>> start

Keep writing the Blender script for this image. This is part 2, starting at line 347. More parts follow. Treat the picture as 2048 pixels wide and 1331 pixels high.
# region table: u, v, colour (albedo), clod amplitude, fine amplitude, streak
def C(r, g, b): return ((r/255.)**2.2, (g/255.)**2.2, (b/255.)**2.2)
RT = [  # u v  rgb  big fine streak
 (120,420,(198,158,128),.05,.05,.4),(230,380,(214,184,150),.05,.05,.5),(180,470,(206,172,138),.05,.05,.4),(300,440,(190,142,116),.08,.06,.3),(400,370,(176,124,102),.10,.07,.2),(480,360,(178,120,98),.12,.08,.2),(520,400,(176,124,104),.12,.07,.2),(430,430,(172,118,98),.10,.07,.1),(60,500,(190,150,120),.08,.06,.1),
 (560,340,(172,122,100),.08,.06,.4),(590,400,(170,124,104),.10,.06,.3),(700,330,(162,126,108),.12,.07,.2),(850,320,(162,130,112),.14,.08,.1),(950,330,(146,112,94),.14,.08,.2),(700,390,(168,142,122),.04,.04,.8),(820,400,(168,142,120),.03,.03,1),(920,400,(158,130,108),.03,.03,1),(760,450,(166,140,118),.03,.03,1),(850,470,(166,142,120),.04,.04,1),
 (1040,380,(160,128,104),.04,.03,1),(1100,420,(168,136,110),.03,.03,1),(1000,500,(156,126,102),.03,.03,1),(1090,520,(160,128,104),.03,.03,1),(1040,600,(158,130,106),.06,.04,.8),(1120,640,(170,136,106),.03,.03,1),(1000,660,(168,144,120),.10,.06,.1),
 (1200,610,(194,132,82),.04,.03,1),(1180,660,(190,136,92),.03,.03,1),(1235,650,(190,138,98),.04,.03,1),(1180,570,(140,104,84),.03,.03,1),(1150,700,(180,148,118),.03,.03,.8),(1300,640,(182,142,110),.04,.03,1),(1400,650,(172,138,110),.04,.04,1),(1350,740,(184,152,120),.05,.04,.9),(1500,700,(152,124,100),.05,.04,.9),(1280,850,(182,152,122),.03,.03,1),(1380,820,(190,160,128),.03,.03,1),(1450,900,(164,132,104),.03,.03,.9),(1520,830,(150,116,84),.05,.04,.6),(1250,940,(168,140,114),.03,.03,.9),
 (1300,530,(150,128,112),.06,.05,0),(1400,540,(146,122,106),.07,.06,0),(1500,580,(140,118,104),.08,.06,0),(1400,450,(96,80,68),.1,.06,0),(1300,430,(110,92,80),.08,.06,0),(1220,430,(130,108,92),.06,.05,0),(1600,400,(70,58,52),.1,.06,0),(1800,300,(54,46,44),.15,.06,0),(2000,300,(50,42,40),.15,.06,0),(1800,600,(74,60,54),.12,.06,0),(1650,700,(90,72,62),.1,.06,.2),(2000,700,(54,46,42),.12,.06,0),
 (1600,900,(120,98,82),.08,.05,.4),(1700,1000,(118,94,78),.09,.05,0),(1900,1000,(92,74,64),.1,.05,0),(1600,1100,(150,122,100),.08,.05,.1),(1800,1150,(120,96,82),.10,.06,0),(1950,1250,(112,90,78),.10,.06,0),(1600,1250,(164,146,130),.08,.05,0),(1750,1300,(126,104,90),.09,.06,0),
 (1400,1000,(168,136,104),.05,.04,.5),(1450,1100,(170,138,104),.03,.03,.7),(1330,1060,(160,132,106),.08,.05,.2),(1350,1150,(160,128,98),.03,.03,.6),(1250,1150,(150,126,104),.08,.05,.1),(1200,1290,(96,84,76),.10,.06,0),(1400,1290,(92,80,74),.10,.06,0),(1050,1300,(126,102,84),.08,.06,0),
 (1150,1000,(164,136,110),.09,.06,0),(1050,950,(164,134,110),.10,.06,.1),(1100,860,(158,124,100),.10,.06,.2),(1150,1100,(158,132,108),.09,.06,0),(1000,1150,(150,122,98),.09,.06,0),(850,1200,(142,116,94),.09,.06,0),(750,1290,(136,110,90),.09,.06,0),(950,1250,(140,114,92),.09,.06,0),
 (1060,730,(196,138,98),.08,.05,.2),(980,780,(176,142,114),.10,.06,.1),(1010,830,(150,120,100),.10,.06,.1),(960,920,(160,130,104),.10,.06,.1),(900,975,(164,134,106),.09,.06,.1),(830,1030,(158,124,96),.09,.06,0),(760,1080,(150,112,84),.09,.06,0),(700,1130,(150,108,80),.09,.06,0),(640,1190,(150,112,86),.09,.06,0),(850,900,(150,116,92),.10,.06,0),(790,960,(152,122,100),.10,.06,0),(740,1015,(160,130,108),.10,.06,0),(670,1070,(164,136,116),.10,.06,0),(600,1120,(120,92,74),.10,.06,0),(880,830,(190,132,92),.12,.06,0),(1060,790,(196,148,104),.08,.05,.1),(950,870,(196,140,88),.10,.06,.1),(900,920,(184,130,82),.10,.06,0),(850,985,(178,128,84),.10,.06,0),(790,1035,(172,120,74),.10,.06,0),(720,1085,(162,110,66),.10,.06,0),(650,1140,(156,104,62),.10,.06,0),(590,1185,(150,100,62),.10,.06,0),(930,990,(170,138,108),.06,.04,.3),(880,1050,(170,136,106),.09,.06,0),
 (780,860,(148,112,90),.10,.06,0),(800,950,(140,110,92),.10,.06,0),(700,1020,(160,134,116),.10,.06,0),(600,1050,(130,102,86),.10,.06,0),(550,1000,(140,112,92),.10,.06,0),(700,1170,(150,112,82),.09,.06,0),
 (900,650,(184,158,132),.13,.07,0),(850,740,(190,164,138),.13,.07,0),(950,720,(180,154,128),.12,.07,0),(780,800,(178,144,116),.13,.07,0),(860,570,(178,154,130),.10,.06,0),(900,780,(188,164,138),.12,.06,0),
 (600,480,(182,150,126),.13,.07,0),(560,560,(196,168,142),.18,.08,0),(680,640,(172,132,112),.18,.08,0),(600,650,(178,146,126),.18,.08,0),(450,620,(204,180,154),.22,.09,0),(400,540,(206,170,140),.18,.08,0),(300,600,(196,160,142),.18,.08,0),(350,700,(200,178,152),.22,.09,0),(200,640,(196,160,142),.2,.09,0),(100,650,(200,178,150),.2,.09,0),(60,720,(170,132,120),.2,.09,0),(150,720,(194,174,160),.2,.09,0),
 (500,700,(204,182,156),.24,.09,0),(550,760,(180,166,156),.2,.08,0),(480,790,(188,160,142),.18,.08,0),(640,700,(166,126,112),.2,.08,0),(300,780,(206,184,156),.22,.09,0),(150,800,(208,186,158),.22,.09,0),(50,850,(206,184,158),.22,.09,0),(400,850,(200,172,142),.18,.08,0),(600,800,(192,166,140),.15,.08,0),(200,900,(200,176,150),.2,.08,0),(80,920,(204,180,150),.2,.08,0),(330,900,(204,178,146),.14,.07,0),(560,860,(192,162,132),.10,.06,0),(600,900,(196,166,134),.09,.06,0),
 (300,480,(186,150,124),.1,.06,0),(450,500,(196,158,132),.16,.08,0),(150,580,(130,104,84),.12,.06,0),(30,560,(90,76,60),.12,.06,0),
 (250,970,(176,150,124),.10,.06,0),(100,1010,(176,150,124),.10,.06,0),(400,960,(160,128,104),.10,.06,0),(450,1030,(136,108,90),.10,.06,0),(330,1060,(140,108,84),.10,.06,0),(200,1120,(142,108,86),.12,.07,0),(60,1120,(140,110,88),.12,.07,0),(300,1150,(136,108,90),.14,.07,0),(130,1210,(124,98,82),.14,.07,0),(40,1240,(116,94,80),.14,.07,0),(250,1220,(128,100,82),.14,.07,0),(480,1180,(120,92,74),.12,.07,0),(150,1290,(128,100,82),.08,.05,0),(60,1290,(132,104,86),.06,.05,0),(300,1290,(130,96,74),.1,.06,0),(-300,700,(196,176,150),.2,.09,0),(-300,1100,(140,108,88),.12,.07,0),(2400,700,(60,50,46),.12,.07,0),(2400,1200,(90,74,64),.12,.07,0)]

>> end
>> start

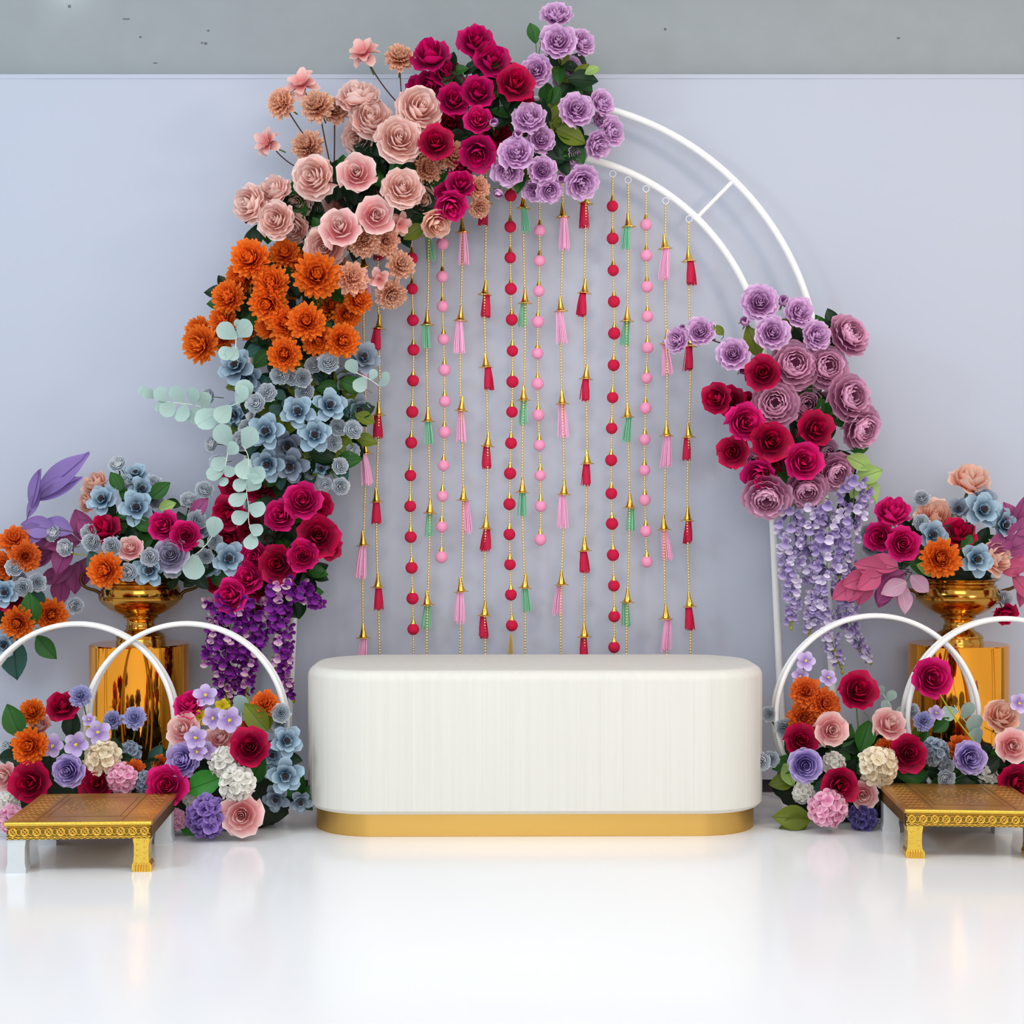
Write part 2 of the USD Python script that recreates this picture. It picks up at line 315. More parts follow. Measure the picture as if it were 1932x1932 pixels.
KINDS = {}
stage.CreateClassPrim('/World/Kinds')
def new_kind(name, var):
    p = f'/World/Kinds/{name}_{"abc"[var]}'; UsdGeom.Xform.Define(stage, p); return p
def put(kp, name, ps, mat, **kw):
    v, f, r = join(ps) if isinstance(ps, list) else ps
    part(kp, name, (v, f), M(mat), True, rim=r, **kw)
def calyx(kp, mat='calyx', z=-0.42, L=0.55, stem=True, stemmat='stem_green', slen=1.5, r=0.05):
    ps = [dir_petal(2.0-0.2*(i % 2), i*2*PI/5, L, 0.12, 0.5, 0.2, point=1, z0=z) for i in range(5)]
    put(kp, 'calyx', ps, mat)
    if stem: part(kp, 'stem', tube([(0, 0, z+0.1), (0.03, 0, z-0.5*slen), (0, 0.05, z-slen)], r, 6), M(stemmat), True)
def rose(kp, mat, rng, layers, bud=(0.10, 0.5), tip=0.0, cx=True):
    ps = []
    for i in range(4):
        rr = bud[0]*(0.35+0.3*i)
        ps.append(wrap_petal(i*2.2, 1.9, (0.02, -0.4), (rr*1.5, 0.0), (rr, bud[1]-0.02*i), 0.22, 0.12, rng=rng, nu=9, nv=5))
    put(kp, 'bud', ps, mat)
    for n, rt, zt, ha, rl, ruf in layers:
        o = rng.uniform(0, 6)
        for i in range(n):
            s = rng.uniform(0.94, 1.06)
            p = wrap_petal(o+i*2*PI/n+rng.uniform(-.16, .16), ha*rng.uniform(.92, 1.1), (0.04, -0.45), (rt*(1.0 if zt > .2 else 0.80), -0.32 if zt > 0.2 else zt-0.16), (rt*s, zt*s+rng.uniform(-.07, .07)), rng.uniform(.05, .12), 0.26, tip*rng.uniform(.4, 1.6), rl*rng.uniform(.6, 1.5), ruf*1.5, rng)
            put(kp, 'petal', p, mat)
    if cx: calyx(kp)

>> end
>> start

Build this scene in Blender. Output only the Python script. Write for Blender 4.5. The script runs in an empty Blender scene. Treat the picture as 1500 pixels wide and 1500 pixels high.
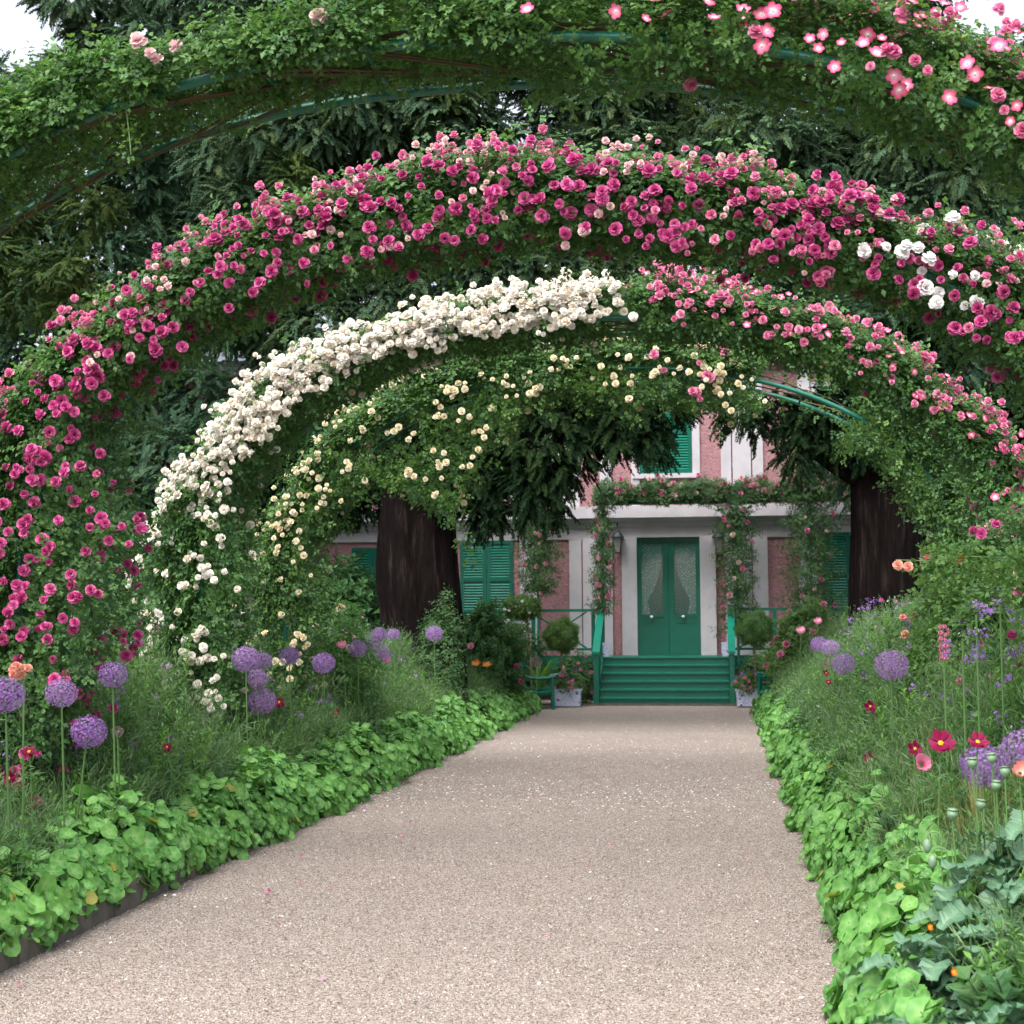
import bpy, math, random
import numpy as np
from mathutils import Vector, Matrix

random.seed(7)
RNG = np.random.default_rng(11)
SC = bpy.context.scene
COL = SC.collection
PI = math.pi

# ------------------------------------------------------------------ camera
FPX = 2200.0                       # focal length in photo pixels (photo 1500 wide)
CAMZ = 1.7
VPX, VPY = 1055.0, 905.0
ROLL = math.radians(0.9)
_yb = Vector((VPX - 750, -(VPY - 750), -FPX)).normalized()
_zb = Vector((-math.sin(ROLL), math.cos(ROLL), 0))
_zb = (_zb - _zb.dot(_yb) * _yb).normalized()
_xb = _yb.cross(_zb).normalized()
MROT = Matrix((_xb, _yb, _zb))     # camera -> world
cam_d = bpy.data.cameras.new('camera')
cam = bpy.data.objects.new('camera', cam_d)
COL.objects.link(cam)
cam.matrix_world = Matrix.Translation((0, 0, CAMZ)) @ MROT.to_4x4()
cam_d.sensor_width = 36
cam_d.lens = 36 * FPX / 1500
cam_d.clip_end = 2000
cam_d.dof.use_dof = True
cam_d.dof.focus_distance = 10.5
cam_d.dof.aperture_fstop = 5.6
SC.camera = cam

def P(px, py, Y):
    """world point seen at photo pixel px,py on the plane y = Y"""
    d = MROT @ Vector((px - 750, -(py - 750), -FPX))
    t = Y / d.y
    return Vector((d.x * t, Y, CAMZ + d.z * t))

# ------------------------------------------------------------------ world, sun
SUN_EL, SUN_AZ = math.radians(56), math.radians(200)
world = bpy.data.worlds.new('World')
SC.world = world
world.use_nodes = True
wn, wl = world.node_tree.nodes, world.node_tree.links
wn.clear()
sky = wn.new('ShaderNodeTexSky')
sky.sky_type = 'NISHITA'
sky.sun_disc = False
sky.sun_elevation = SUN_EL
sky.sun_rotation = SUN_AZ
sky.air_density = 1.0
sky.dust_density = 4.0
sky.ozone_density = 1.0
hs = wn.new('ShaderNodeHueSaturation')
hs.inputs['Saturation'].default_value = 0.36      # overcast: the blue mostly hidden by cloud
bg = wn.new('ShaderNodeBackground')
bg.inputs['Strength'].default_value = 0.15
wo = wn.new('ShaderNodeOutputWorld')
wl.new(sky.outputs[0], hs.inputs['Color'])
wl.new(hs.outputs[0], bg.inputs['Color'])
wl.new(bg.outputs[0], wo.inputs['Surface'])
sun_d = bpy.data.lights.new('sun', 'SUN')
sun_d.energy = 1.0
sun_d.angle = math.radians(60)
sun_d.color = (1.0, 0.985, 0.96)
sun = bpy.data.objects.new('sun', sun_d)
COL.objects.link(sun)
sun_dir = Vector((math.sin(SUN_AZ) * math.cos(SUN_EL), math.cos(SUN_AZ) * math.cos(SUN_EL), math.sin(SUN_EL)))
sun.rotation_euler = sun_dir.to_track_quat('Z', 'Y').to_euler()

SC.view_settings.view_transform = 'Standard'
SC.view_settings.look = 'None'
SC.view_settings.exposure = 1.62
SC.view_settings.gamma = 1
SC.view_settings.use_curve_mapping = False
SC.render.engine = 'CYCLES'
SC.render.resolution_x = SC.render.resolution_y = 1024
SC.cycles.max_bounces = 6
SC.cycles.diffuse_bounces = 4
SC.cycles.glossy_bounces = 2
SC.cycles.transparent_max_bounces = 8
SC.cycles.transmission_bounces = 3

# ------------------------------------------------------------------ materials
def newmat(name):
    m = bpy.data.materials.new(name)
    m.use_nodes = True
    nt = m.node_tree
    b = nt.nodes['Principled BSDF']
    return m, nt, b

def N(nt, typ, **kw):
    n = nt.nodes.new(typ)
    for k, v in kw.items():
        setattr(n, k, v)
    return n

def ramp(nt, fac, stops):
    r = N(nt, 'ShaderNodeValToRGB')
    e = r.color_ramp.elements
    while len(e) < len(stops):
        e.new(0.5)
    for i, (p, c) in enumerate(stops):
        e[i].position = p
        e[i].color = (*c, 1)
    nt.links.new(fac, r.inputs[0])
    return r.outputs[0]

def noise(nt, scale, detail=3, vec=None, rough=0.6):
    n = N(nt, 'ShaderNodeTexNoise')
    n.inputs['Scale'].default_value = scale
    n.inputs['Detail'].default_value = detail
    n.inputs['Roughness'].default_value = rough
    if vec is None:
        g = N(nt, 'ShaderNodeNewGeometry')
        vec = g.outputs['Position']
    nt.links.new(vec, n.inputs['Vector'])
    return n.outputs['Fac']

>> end

- Task details
Begin at the line that has "Write part 2" in the entries above; stop after the line that has "v, f, r = join(ps)". Transcribe exactly those lines and no others.

- Reply to the exercise
Write part 2 of the USD Python script that recreates this picture. It picks up at line 315. More parts follow. Measure the picture as if it were 1932x1932 pixels.
KINDS = {}
stage.CreateClassPrim('/World/Kinds')
def new_kind(name, var):
    p = f'/World/Kinds/{name}_{"abc"[var]}'; UsdGeom.Xform.Define(stage, p); return p
def put(kp, name, ps, mat, **kw):
    v, f, r = join(ps) if isinstance(ps, list) else ps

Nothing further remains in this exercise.